Explaining the nature of the Trojan, the researcher said that the interesting thing is that this spyware went unnoticed on Google Play for a long time – affecting other downloads, due to its remote payload used by this Trojan.

Earlier Asrar mentioned on his blog post about the process of disintegrating a harmful app into separate, staged payloads protected the malware from being detected by the Android monitoring software.  The major purpose behind this procedure is to break the malware into separate files, instead of using it as single file, which will make it easier for it to go undetected for a longer period of time. The malware in question, Android.Dropdialer, was first found on on Google Play (earlier known as the Android Market) – once this malware is installed, it will download other packages as well.

Who to blame?
The blog post writer went on to say that users affected by this Trojan – after installing the app - were still shown a list of notifications including "services that cost you money" -  meaning the users who were victims of this threat were equally responsible for being affected. But keeping it fair and taking into account the fact that this malicious Android spyware was available on Google's own servers, it appears that the company should also be blamed for the act.

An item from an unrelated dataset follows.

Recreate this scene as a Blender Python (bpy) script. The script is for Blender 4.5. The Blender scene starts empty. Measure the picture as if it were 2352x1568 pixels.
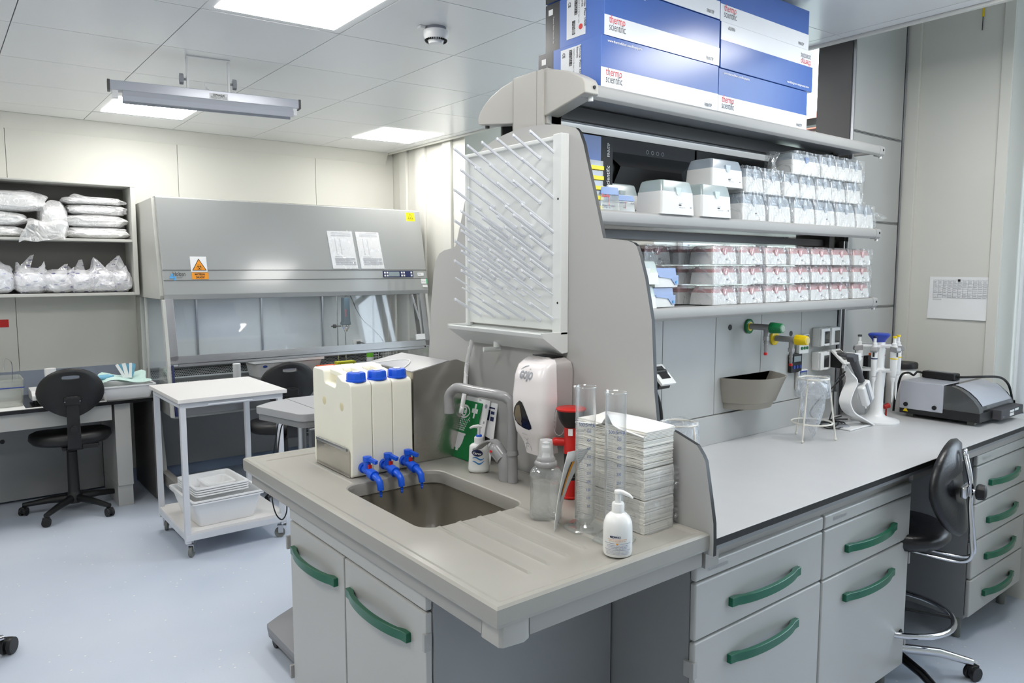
import bpy, bmesh, math, random
from mathutils import Vector, Matrix, noise
C = bpy.context.scene.collection
SC = bpy.context.scene
PI = math.pi
# ---------------------------------------------------------------- camera
cam_d = bpy.data.cameras.new('camera'); cam = bpy.data.objects.new('camera', cam_d); C.objects.link(cam)
R_ = Matrix(((0.78500158, -0.61949367, -3.24293338e-04), (-0.06013412, -0.0756789, -0.995317332), (0.61656825, 0.78134518, -0.0966607626)))
right = Vector(R_[0]); down = Vector(R_[1]); fwd = Vector(R_[2])
cam.matrix_world = Matrix.Translation((0, 0, 1.57)) @ Matrix((right, -down, -fwd)).transposed().to_4x4()
cam_d.sensor_width = 36.0; cam_d.lens = 36.0 * 1697.8 / 2352; cam_d.clip_start = 0.05; cam_d.clip_end = 200
SC.camera = cam
# ---------------------------------------------------------------- world and exposure
W = bpy.data.worlds.new('daylight'); SC.world = W; W.use_nodes = True
wb = W.node_tree.nodes['Background']; wb.inputs[0].default_value = (0.74, 0.87, 1.0, 1); wb.inputs[1].default_value = 4.2
SC.view_settings.view_transform = 'Standard'; SC.view_settings.look = 'None'
SC.view_settings.exposure = 0.70; SC.view_settings.gamma = 1.0; SC.view_settings.use_curve_mapping = False
PANEL_STRENGTH = 12.0
SC.cycles.max_bounces = 10; SC.cycles.transparent_max_bounces = 24; SC.cycles.diffuse_bounces = 5
SC.cycles.caustics_reflective = False; SC.cycles.caustics_refractive = False
SC.cycles.sample_clamp_indirect = 6.0
# ---------------------------------------------------------------- materials
def lin(c):
    return tuple(((v/255)/12.92 if v/255 <= 0.04045 else (((v/255)+0.055)/1.055)**2.4) for v in c)
def P(name, rgb, rough=0.5, metal=0.0, var=0.03, scale=6.0, bump=0.0, bscale=80.0, spec=0.5, coat=0.0, emit=0.0, trans=0.0, alpha=1.0, aniso=None):
    m = bpy.data.materials.new(name); m.use_nodes = True
    nt = m.node_tree; b = nt.nodes['Principled BSDF']; c = lin(rgb)
    tc = nt.nodes.new('ShaderNodeTexCoord')
    if var > 0:
        n = nt.nodes.new('ShaderNodeTexNoise'); n.inputs['Scale'].default_value = scale; n.inputs['Detail'].default_value = 4
        nt.links.new(tc.outputs['Object'], n.inputs['Vector'])
        r = nt.nodes.new('ShaderNodeValToRGB')
        r.color_ramp.elements[0].position = 0.3; r.color_ramp.elements[1].position = 0.7
        r.color_ramp.elements[0].color = (*[v*(1-var) for v in c], 1); r.color_ramp.elements[1].color = (*[min(1, v*(1+var)) for v in c], 1)
        nt.links.new(n.outputs['Fac'], r.inputs['Fac']); nt.links.new(r.outputs['Color'], b.inputs['Base Color'])
    else:
        b.inputs['Base Color'].default_value = (*c, 1)
    b.inputs['Roughness'].default_value = rough; b.inputs['Metallic'].default_value = metal
    b.inputs['Specular IOR Level'].default_value = spec
    b.inputs['Coat Weight'].default_value = coat; b.inputs['Coat Roughness'].default_value = 0.1
    b.inputs['Transmission Weight'].default_value = trans; b.inputs['Alpha'].default_value = alpha
    if emit > 0:
        b.inputs['Emission Color'].default_value = (*c, 1); b.inputs['Emission Strength'].default_value = emit
    if bump > 0:
        n2 = nt.nodes.new('ShaderNodeTexNoise'); n2.inputs['Scale'].default_value = bscale; n2.inputs['Detail'].default_value = 3
        if aniso:
            mp = nt.nodes.new('ShaderNodeMapping'); mp.inputs['Scale'].default_value = aniso
            nt.links.new(tc.outputs['Object'], mp.inputs['Vector']); nt.links.new(mp.outputs['Vector'], n2.inputs['Vector'])
        else:
            nt.links.new(tc.outputs['Object'], n2.inputs['Vector'])
        bp = nt.nodes.new('ShaderNodeBump'); bp.inputs['Strength'].default_value = bump; bp.inputs['Distance'].default_value = 0.01
        nt.links.new(n2.outputs['Fac'], bp.inputs['Height']); nt.links.new(bp.outputs['Normal'], b.inputs['Normal'])
    return m
def film(name, rgb, base=0.1, edge=0.5, rough=0.12, bump=0.6, bscale=12.0, crease_glint=0.5, body=0.5):
    """thin clear plastic or glass: transparent, with a glossy skin and (bump > 0) painted crease glints; body = share of milky diffuse in the skin"""
    m = bpy.data.materials.new(name); m.use_nodes = True
    nt = m.node_tree; b = nt.nodes['Principled BSDF']; out = nt.nodes['Material Output']
    c = lin(rgb); b.inputs['Base Color'].default_value = (*c, 1); b.inputs['Roughness'].default_value = rough
    b.inputs['Specular IOR Level'].default_value = 0.9
    gl = nt.nodes.new('ShaderNodeBsdfGlossy'); gl.inputs['Roughness'].default_value = rough
    skin = nt.nodes.new('ShaderNodeMixShader'); skin.inputs[0].default_value = body
    nt.links.new(gl.outputs[0], skin.inputs[1]); nt.links.new(b.outputs[0], skin.inputs[2])
    t = nt.nodes.new('ShaderNodeBsdfTransparent'); mx = nt.nodes.new('ShaderNodeMixShader')
    lw = nt.nodes.new('ShaderNodeLayerWeight'); lw.inputs['Blend'].default_value = 0.25
    tc = nt.nodes.new('ShaderNodeTexCoord')
    mr = nt.nodes.new('ShaderNodeMath'); mr.operation = 'MULTIPLY_ADD'; mr.inputs[1].default_value = edge; mr.inputs[2].default_value = base
    nt.links.new(lw.outputs['Facing'], mr.inputs[0])
    last = mr.outputs[0]
    if bump > 0:
        n = nt.nodes.new('ShaderNodeTexNoise'); n.inputs['Scale'].default_value = bscale; n.inputs['Detail'].default_value = 1.5; n.inputs['Distortion'].default_value = 2.5
        nt.links.new(tc.outputs['Object'], n.inputs['Vector'])
        bp = nt.nodes.new('ShaderNodeBump'); bp.inputs['Strength'].default_value = bump; bp.inputs['Distance'].default_value = 0.03
        nt.links.new(n.outputs['Fac'], bp.inputs['Height']); nt.links.new(bp.outputs['Normal'], b.inputs['Normal']); nt.links.new(bp.outputs['Normal'], gl.inputs['Normal'])
        # creases catching light, painted as more opaque lines where the noise crosses its mean
        s1 = nt.nodes.new('ShaderNodeMath'); s1.operation = 'SUBTRACT'; s1.inputs[1].default_value = 0.5; nt.links.new(n.outputs['Fac'], s1.inputs[0])
        s2 = nt.nodes.new('ShaderNodeMath'); s2.operation = 'ABSOLUTE'; nt.links.new(s1.outputs[0], s2.inputs[0])
        rp = nt.nodes.new('ShaderNodeValToRGB'); rp.color_ramp.elements[0].position = 0.0; rp.color_ramp.elements[1].position = 0.018
        rp.color_ramp.elements[0].color = (1, 1, 1, 1); rp.color_ramp.elements[1].color = (0, 0, 0, 1)
        nt.links.new(s2.outputs[0], rp.inputs['Fac'])
        a2 = nt.nodes.new('ShaderNodeMath'); a2.operation = 'MULTIPLY_ADD'; a2.inputs[1].default_value = crease_glint; a2.use_clamp = True
        nt.links.new(rp.outputs['Color'], a2.inputs[0]); nt.links.new(last, a2.inputs[2]); last = a2.outputs[0]
    nt.links.new(last, mx.inputs[0]); nt.links.new(t.outputs[0], mx.inputs[1]); nt.links.new(skin.outputs[0], mx.inputs[2])
    nt.links.new(mx.outputs[0], out.inputs['Surface'])
    return m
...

Google is not sitting idle. The search engine giant discovered Bouncer, a cloud-based malware scanner in February. Since this discovery, researchers have been successful in their independent discovery of malicious apps in Google Play on several occasions. They were also able to detect malware in the Google Chrome Web store.

Two mobile security experts, Jon Oberheide and Charlie Miller have made a shocking announcement that they've found multiple loopholes in the malware scanner, Bouncer – enabling them to sneak malicious apps into Google Play by bypassing Bouncer. Google representatives have not responded to this threat so far, with no attempt made to check the accuracy of the claim.